Structural Failures in Identifying Late Bloomer Athletes
The Rutgers Youth Sports Research Council synthesized the finding: “The ‘youth success recipe’ differs from the ‘adult world-class recipe.'”[s] Only approximately 10% of people who became world-class adults were top performers when young. Symmetrically, only 10% of high-achieving children went on to reach the highest level as adults.[s]
Talent identification systems optimize for measurable proxies rather than underlying traits. They reward early specialization because specialized youth produce quantifiable short-term results. They measure physical attributes because physical attributes reduce to numbers on a scouting report. They select from academy pipelines because academy pipelines provide institutional access. Each design decision excludes late bloomer athletes by construction.

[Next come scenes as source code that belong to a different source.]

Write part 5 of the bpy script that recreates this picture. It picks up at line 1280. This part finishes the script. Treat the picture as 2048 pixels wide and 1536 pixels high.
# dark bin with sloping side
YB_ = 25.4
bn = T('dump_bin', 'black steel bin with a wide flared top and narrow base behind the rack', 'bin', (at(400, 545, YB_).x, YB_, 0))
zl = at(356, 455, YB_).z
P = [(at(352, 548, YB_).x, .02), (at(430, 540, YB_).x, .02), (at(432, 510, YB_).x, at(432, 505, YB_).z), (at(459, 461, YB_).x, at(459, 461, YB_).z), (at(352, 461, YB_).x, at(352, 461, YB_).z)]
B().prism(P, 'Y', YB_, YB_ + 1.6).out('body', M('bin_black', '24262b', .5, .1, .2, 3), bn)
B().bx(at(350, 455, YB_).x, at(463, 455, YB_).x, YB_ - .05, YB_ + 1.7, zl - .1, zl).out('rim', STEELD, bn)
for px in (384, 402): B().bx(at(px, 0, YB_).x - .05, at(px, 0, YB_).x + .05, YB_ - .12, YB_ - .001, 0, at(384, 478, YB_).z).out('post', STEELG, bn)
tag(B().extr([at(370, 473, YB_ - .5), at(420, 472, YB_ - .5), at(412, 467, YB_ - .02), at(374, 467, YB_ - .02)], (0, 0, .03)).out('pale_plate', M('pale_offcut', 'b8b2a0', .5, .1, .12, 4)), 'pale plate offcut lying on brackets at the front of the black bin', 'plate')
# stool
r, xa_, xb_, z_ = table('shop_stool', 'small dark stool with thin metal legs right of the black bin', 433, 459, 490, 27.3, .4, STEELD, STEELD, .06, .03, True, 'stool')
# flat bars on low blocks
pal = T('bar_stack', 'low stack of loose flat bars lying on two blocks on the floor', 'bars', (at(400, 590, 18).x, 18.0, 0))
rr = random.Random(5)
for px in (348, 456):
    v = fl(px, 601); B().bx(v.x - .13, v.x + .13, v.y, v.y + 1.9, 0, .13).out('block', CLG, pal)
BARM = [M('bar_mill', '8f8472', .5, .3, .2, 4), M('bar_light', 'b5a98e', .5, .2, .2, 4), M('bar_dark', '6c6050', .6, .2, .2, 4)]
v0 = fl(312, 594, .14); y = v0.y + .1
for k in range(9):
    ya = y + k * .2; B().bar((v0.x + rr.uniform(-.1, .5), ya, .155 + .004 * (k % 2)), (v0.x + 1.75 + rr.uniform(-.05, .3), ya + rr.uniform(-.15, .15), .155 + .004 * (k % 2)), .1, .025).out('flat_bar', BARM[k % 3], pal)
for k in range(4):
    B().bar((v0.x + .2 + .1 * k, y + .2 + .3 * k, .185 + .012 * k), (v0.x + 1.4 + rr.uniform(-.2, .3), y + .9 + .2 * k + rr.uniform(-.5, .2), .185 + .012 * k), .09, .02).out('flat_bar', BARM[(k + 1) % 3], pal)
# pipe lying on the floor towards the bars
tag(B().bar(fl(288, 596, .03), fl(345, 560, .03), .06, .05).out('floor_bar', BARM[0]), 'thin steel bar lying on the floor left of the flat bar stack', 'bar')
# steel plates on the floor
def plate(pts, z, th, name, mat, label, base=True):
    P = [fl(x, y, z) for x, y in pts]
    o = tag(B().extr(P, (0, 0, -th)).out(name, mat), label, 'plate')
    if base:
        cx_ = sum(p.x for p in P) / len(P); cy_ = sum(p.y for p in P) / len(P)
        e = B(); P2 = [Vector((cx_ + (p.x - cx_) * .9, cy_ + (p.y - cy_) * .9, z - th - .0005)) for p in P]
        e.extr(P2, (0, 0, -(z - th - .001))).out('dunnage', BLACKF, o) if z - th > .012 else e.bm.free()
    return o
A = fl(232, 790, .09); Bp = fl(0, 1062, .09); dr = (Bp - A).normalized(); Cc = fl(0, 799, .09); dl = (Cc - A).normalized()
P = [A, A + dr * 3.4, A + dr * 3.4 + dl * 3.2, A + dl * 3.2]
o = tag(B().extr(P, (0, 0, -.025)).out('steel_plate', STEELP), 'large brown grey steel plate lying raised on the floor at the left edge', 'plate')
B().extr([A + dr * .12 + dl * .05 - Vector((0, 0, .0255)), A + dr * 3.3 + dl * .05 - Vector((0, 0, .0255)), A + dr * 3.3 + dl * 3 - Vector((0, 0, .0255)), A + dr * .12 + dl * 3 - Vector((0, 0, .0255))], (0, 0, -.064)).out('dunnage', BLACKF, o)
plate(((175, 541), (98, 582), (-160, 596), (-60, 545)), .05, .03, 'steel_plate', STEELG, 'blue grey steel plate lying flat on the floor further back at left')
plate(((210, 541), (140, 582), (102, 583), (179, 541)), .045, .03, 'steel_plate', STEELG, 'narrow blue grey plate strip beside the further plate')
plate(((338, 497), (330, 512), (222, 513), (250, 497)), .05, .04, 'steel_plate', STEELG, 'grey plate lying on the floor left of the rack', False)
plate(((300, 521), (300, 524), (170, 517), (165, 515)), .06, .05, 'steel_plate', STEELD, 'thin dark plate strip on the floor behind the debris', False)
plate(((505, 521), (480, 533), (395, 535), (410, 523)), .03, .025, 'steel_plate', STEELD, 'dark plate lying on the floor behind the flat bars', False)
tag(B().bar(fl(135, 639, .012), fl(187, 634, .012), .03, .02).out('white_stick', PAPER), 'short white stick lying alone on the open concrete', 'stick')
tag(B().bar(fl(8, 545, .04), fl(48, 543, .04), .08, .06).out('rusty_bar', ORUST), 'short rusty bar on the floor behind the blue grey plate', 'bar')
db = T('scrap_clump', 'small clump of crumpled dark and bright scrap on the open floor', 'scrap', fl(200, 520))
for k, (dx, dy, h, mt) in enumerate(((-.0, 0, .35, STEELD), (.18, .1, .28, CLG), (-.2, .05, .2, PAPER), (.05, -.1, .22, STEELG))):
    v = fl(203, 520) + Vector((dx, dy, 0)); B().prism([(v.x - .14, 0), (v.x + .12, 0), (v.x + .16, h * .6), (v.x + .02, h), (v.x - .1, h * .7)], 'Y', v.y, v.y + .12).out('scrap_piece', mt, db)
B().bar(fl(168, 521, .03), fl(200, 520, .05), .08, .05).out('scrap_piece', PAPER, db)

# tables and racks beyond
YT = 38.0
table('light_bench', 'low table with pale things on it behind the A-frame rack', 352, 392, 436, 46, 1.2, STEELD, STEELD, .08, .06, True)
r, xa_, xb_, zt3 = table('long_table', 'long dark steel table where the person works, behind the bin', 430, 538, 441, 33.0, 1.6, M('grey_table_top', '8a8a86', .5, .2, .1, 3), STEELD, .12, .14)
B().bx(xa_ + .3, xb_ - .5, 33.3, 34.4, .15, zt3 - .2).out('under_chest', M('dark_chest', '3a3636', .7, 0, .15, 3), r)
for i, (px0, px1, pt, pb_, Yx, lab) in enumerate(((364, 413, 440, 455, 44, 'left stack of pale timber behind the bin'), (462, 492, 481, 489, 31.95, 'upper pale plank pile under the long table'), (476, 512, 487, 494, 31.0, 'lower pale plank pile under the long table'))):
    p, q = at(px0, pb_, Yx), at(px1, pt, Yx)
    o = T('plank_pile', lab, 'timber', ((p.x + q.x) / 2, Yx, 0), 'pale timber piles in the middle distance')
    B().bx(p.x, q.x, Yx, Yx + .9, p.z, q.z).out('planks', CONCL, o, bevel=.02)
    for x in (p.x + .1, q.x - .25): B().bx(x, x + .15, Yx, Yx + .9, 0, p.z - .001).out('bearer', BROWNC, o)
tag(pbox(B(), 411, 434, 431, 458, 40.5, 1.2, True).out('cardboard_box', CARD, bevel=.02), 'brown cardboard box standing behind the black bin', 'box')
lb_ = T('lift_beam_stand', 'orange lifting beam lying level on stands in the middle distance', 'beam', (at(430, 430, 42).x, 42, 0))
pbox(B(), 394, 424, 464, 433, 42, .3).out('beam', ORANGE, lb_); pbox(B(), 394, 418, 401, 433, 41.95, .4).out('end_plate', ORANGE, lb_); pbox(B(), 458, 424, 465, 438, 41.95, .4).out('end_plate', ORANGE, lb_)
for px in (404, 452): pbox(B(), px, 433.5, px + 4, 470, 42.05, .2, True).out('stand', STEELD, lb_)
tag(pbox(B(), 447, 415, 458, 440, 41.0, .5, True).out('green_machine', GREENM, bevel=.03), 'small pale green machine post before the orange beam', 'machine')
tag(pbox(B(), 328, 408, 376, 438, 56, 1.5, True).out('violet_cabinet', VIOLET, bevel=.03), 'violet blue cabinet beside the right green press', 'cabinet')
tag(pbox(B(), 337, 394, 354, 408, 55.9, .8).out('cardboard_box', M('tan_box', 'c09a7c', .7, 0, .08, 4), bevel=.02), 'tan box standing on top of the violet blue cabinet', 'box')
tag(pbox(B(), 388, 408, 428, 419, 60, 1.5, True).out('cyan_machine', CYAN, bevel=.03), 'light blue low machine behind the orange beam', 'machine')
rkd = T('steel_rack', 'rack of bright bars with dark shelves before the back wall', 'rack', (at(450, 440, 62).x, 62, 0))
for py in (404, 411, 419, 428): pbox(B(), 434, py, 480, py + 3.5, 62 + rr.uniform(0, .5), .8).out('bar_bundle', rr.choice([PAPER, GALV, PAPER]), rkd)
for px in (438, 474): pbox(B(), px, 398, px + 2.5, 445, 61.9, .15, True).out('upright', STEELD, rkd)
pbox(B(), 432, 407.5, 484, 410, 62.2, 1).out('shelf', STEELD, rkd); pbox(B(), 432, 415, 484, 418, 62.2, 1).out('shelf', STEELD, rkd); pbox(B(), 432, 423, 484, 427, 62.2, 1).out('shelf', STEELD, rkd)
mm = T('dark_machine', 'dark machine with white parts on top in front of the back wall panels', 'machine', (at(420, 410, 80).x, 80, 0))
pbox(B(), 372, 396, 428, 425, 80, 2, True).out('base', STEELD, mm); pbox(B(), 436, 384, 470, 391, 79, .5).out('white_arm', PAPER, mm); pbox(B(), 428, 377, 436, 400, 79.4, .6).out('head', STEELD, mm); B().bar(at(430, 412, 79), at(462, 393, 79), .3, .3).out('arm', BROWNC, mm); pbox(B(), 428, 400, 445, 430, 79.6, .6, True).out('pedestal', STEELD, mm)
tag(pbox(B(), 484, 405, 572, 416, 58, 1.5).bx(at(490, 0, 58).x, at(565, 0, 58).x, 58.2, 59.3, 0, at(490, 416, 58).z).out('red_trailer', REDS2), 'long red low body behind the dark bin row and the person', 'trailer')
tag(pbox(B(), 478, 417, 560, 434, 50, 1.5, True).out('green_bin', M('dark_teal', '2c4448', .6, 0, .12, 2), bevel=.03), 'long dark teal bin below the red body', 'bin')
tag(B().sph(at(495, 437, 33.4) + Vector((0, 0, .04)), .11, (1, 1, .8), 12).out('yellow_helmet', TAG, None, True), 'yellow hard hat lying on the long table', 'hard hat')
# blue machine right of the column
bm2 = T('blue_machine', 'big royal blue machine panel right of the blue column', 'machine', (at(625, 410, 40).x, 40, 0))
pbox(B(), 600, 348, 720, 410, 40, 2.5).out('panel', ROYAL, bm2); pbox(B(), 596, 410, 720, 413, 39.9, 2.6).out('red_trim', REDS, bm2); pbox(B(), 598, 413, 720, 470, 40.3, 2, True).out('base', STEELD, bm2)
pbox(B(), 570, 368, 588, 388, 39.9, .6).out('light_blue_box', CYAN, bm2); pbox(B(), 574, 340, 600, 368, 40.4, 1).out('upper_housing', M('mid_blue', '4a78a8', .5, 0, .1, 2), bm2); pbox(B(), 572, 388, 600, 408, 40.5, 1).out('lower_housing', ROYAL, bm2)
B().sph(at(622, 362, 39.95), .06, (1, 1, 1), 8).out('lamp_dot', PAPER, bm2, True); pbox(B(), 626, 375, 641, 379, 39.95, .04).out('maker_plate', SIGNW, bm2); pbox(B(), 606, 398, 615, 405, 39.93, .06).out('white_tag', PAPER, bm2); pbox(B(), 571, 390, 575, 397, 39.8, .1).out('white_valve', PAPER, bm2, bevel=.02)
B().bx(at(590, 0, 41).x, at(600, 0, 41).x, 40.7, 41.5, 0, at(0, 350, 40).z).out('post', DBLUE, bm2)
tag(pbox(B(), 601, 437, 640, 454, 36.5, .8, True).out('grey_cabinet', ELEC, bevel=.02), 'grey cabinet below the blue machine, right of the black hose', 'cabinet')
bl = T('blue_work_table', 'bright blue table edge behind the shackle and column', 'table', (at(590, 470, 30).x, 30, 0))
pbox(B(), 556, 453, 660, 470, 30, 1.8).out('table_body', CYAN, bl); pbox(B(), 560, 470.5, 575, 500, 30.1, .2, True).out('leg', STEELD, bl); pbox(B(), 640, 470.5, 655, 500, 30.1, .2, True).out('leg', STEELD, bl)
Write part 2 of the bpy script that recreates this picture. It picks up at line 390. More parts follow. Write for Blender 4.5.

A football talent-identification review points to psychological characteristics as alternative evaluation targets. Players with high reflection scores become top club academy players 4.9 times more often; those scoring high on effort regulation are seven times more likely to advance.[s] These psychological constructs cannot be assessed in a single trial match. They are better suited to longitudinal observation in environments where conventional scouting infrastructure has limited presence.
Vardy’s trajectory from £30-per-week non-league player to England international was not a random perturbation that the system failed to capture. It was a predictable outcome of a system designed to identify early performance, confronted by a population of late bloomer athletes whose excellence emerges after the selection window has closed.